Given this background, I had expected Baigent and Leigh to have some crowd-pulling new twist up their sleeves to add to this already well-trodden tale. But no - they spend 150 pages giving an uncontroversial account of the Inquisition, from its 13th-century godfather Dominic Guzman, through the judicial murder of 30,000 women around the time of the Reformation as part of the churchorchestrated witch hysteria, and on to the notorious Spanish Inquisition, with its special message for the Iberian Jews. Convert, or die in agony.

The prose is clear if unambitious, a pleasant summary of others' historical scholarship. Baigent and Leigh begin to search for the sensationalist tone of old, however, when they get to the 19th century and the official end of the Inquisition. It was suppressed in Spain, for instance, in 1834. Yet they add without a word of explanation that its demise "left Spain in a condition from which she is only now beginning to recover".

Catholicism's secular authority collapsed when a reunited Italy annexed the Papal States in 1870. The authors argue that the papacy sought to compensate for the loss of territory with strengthened control over individual Catholics, by means of a renewed Inquisition - or, as it was then called, the Holy Office. There is nothing very new in this theory. The Index of Forbidden Books, for instance, continued until the 1960s - when it died of ridicule.

The authors build to a dramatic ending with a stinging critique of the policies of John Paul II and his "right-hand man", Cardinal Joseph Ratzinger - head of the Holy Office, now rechristened the Congregation for the Doctrine of the Faith. All of their evidence has been cited elsewhere, while their parallels between the medieval Inquisition and the silencing of a couple of dozen radical theologians and priests fails to convince.

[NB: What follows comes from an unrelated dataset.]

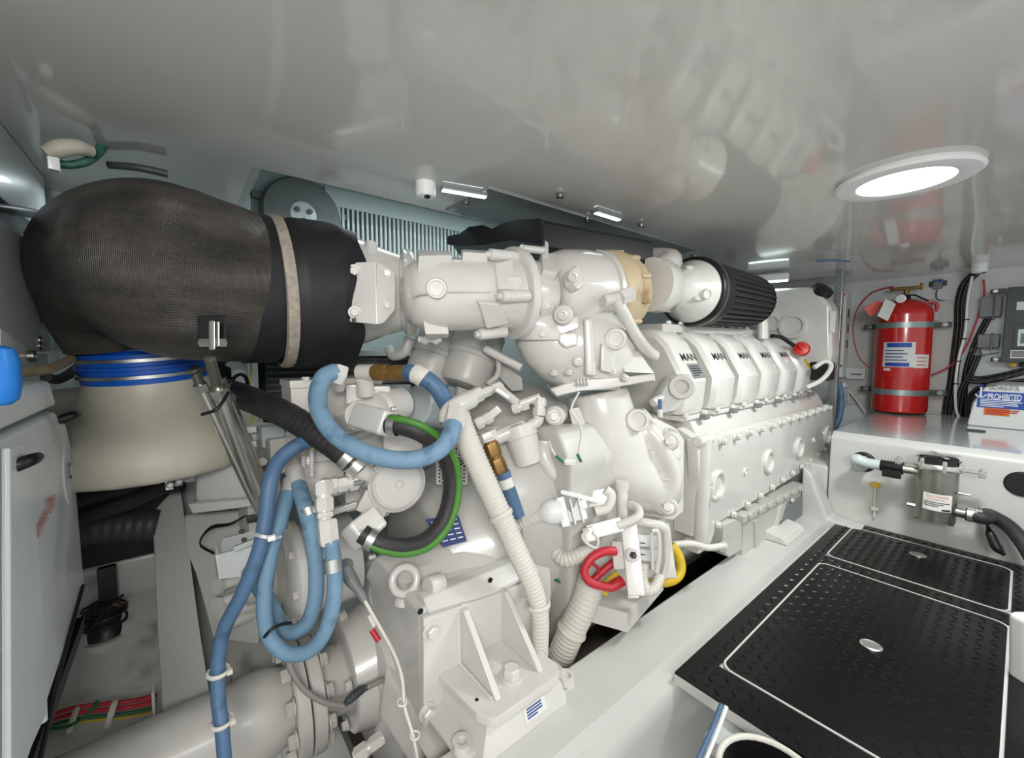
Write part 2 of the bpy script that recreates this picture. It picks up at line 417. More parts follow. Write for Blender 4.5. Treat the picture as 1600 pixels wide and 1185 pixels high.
def hatch(H, label, cat, ring):
    t = thing('floor_hatch', label, cat, ((H[0]+H[1])/2, (H[2]+H[3])/2, 0), 'hatches in the deck plate')
    MB().prism([p+Z_*(-.005) for p in rrect(H[0]+.003, H[1]-.003, H[2]+.003, H[3]-.003, .035)], V(0, 0, .0053+TOP)).build('black_sheet', M['matrub'], t)
    lugs(H[0]+.015, H[1]-.012, H[2]+.012, H[3]-.012, [(ring.x-.035, ring.x+.035, ring.y-.035, ring.y+.035)]).build('tread', M['matrub'], t, kind='stuff')
    o = rrect(H[0]-.002, H[1]+.002, H[2]-.002, H[3]+.002, .038); i_ = rrect(H[0]+.004, H[1]-.004, H[2]+.004, H[3]-.004, .034)
    mb = MB(); n = len(o)
    mb.add([p+Z_*.0016 for p in o]+[p+Z_*.0016 for p in i_]+[p-Z_*.005 for p in o]+[p-Z_*.005 for p in i_],
           [(k, (k+1) % n, n+(k+1) % n, n+k) for k in range(n)]+[(k, (k+1) % n, 2*n+(k+1) % n, 2*n+k) for k in range(n)]+[(n+k, n+(k+1) % n, 3*n+(k+1) % n, 3*n+k) for k in range(n)]).build('edge_trim', M['gel'], t, label='pale seam trim')
    MB().lathe([(.0, .001), (.030, .001), (.030, .004), (.026, .006), (.02, .0045), (.0, .0045)], ring, Z_, 28).build('lift_ring', M['steel'], t, label='round stainless flush lift ring')
hatch(H1, 'larger near floor hatch of black tread rubber with a pale seam', 'floor hatch', P(1361, 1010, Z=0))
hatch(H2, 'smaller far floor hatch of black tread rubber in front of the strainer', 'floor hatch', P(1434, 868, Z=0))
# below the plates
tag(MB().ptube([(1128, 1100, 1.02), (1112, 1140, 1.0), (1085, 1200, .96)], 4.5).build('hose', M['blued']), 'thin blue hose running down under the front edge of the deck plate', 'hose')
tag(MB().ptube([(1135, 1104, 1.03), (1120, 1145, 1.0), (1095, 1205, .96)], 4.0).build('cable', M['white']), 'thin white cable beside the blue hose under the deck plate', 'cable')
t = thing('bilge_bucket', 'round black bin with a pale rim under the front edge of the deck plate', 'bucket', P(1200, 1190, .98))
MB().lathe([(.10, -.2), (.11, .0), (.10, .0), (.09, -.18)], P(1206, 1222, .93), Z_, 32).build('tub', M['black'], t)
MB().torus(P(1206, 1222, .93), Z_, .108, .008, 36).build('rim', M['conduit'], t)
tag(MB().box(P(1160, 1162, 1.12), (.16, .14, .05), None, .012).build('tank_lid', M['whitebox']), 'pale grey white box lid under the front edge of the deck plate', 'box')

# ------------------------------------------------------------------ ceiling fittings
pc = P(1413, 277, Z=CZ)
t = thing('ceiling_light', 'round recessed ceiling lamp with a white ring, lit, above the deck plate', 'ceiling light', pc)
def ringlight(c):
    MB().lathe([(.176, 0), (.182, -.010), (.174, -.018), (.135, -.022), (.122, -.018), (.122, -.004)], c, Z_, 56, cap=False).build('bezel', M['white'], t)
    MB().lathe([(.0, -.010), (.1235, -.012), (.1235, -.004), (.0, -.004)], c, Z_, 48).build('lens', M['lamp'], t, label='glowing lens')
ringlight(pc)
def dome(px, py, label, d0):
    p = P(px, py, Z=CZ)
    t = thing('security_camera', label, 'camera', p)
    r = S(px, py, (p-CAM).dot(FWD), d0)
    MB().lathe([(r, 0), (r, -r*1.1), (r*.95, -r*1.35), (r*.6, -r*1.5), (0, -r*1.52)], p, Z_, 32).build('housing', M['white'], t)
    q = p+V(-.2, -.5, -1.25*2).normalized()*r*1.25+V(0, -r*.2, 0)
    MB().ell(q, r*.42).build('lens', M['black'], t)
    return t
dome(665, 286, 'white cylindrical security camera hanging from the ceiling above the turbocharger outlet', 17)
dome(1531, 413, 'white dome security camera on the ceiling near the black wall cables', 12)
# metal plate with LED strips over the engine
pl = thing('ceiling_plate', 'brushed metal plate screwed to the ceiling above the black heat shield', 'plate', P(850, 300, Z=CZ))
MB().box2((.86, 1.2, CZ-.006), (2.3, 1.5, CZ+.001), .002).build('plate', M['alu'], pl)
for px, py in ((728, 316), (875, 305), (918, 341), (1002, 351)):
    q = P(px, py, Z=CZ-.006); inst('socket', 'screw', M['steelr'], pl, q, -Z_, .011)
for a, b, lab in (((690, 294), (760, 306), 'lit LED strip beside the hanging cylindrical camera'), ((930, 330), (968, 342), 'short lit LED strip on the ceiling above the black heat shield')):
    p0 = P(*a, Z=CZ-.006); p1 = P(*b, Z=CZ-.006)
    t = thing('led_strip', lab, 'light', (p0+p1)/2)
    MB().box((p0+p1)/2+Z_*.0, ((p1-p0).length, .03, .012), [(p1-p0).normalized(), Z_.cross((p1-p0).normalized()), Z_], .002).build('channel', M['alu'], t)
    MB().box((p0+p1)/2-Z_*.007, ((p1-p0).length*.96, .018, .004), [(p1-p0).normalized(), Z_.cross((p1-p0).normalized()), Z_]).build('diodes', M['led'], t)
# outboard: blower, air intake grille, post
GY = 2.19
t = thing('intake_grille', 'pale air intake grille with upright slats on the hull side behind the engine', 'grille', P(630, 350, Y=GY))
a = P(505, 306, Y=GY); b = P(745, 352, Y=GY)
x0, x1 = P(530, 345, Y=GY).x, P(722, 380, Y=GY).x
z0, z1 = 1.30, P(532, 327, Y=GY).z
fm = MB(); fx0 = P(505, 300, Y=GY).x; fx1 = P(748, 350, Y=GY).x
fm.box2((fx0, GY-.03, z1), (fx1, GY+.005, z1+.09), .004); fm.box2((fx0, GY-.03, z0-.05), (x0, GY+.005, z1), .004); fm.box2((x1, GY-.03, z0-.05), (fx1, GY+.005, z1), .004); fm.box2((fx0, GY-.03, z0-.06), (fx1, GY+.005, z0), .004)
fm.build('frame', M['teal'], t)
MB().box2((x0, GY-.002, z0), (x1, GY+.004, z1)).build('back', M['dgrey'], t)
n = 30; sl = None
for i in range(n):
    x = x0+(x1-x0)*(i+.5)/n
    if sl is None:
        sl = MB().box2((x-.006, GY-.03, z0), (x+.006, GY-.006, z1), .002).build('slat', M['teal'], t); sx = x
    else:
        o = sl.copy(); C.objects.link(o); o.location.x = x-sx
bp = P(474, 335, Y=2.14)
t = thing('blower', 'grey round blower fan with a pale hub on the hull side', 'blower', bp)
MB().lathe([(.05, 0), (.16, .0), (.172, .02), (.172, .08), (.0, .08)], bp, Y_, 40).build('housing', M['grey'], t)
MB().lathe([(.0, -.006), (.055, -.006), (.06, .004), (.05, .01)], bp, Y_, 28).build('hub', M['whitebox'], t)
for k in range(3):
    a = 2*math.pi*k/3+.5; q = bp+V(math.cos(a)*.03, -.008, math.sin(a)*.03)
    inst('stud', 'hub_bolt', M['grey'], t, q, -Y_, .012)
for sx, sz in ((-.165, .06), (.17, .03), (.16, -.12), (-.16, -.12)): MB().box(bp+V(sx, .04, sz), (.07, .03, .035), None, .006).build('lug', M['grey'], t)
tag(MB().box2((P(352, 300, Y=2.1).x, 2.05, .4), (P(388, 300, Y=2.1).x, 2.12, 1.84), .006).build('post', M['teal']), 'pale upright post on the hull side between elbow and blower', 'post')
tag(MB().ptube([(398, 240, 1.9), (403, 275, 1.9), (408, 320, 1.9), (398, 360, 1.9), (420, 345, 1.9), (430, 335, 1.9)], 2.2).build('cable', M['dgrey']), 'thin dark cable hanging beside the grey blower', 'cable')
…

Yes, it is wholly deplorable that a bully like Ratzinger can clamp down on well-intentioned dissent in such an alienating way. But he cannot seriously be equated with the Dostoevsky's Grand Inquisitor, who haunts Baigent and Leigh's imagination. Ratzinger's crusade is directed at a clerical elite who have challenged the status quo. The medieval Inquisition claimed as its victims ordinary people who had done no harm. Ratzinger's reign of terror - if such it is, and I have my doubts - targets theologians who have stepped out of line while fully aware of the consequences.

In both its aims, this book fails lamentably. As a history of the Inquisition, it is a smooth but hollow beginners' guide. As an analysis of what is wrong with the contemporary Church, it is a rehash of well-known incidents contorted to support a threadbare conspiracy theory.